In the case of the latter, the capital returns of fossil fuel generators renewed by CCS would be clipped by a wholesale electricity market in which renewable generation is already proving competitive. Any room in the wholesale market for price increases would be borne by electricity customers.

Additional investment not generating additional revenue dilutes returns, effectively consuming the pre-existing capital. Any shareholder of a company experiencing an unproductive equity raising is aware of this reality. The only capital preserved therefore would be the balance of existing and new capital – if any.

The Canadian CCS project is the first chance to test this point. A reported CA$1.35 billion (AU$1.56bn) including a CA$240 million government grant has been invested to retrofit the coal power station with CCS — converting 139 megawatts to 110 megawatts.

Compare this with the recent sale of the NSW owned MacGen to AGL — 4,640 megawatts for the sum of AU$1.5 billion.

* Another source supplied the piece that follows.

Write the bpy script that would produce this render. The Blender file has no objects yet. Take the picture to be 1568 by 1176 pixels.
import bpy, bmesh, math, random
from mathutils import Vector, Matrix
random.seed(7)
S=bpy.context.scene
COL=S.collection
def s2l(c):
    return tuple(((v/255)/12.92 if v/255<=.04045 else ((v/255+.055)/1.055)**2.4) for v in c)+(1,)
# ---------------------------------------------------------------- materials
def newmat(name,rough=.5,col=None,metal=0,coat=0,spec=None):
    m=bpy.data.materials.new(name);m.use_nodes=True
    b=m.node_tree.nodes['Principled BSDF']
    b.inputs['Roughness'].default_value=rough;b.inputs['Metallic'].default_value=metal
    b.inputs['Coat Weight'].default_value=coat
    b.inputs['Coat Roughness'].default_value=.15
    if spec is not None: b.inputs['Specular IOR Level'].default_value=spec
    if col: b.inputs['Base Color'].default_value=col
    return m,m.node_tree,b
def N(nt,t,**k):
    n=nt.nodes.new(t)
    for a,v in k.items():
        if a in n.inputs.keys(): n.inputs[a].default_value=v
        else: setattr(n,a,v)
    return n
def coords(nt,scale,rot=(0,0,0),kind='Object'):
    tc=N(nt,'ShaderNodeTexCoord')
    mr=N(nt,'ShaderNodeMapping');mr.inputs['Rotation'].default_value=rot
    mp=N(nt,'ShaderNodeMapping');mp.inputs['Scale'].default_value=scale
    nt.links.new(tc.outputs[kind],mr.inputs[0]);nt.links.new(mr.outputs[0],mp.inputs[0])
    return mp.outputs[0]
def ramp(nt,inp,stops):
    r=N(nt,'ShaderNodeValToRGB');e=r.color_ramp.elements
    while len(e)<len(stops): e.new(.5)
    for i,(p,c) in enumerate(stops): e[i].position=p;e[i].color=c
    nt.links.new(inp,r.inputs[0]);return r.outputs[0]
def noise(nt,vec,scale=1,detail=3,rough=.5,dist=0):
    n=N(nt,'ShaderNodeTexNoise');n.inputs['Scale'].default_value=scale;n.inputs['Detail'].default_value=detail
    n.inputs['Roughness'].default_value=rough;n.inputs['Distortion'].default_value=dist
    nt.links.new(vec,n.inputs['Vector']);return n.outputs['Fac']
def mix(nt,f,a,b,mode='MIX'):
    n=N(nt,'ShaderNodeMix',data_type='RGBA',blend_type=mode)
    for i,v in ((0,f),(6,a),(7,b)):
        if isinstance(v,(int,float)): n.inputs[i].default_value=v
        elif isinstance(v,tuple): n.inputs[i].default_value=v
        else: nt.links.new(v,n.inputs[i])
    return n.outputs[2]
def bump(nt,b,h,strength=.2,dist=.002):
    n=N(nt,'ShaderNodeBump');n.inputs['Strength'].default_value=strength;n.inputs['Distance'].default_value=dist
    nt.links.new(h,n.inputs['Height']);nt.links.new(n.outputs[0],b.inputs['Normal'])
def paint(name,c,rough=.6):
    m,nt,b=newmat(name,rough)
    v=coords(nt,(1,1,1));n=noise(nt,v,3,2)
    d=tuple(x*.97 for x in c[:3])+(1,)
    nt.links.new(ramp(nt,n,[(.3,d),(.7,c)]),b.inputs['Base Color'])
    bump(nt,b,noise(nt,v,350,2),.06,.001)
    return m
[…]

Clearly any attempt to refit Macquarie Generation with CCS would prove far more costly than foregoing such a sale value.

It is clear that it would be less costly to simply replace emission intensive generators — a cost that would be offset by avoided future fuel expenditure.

More cost and less abatement

Quite aside from greenhouse gas emissions which CCS seeks to resolve, other problems remain with the continued use of fossil fuels.

Mine site land-use conflict with agricultural production and protected areas of bio-diversity, fire risk of exposed flammable material, combustion waste solids and other pollutants not addressed by carbon capture, as well as water intensity of thermally inefficient generators to name but a few.

It must be questioned why infrastructure which entails such significant external costs would be adhered to so determinedly, even if CCS could be proved as a slightly commercial proposition.

When it’s clear that CCS is not even close to a commercial prospect and when net CO2 emissions may actually increase when combined with oil recovery we must accept reality and swiftly move on to proven and affordable solutions to reducing carbon emissions such as renewable energy, energy efficiency and reforestation to name but a few.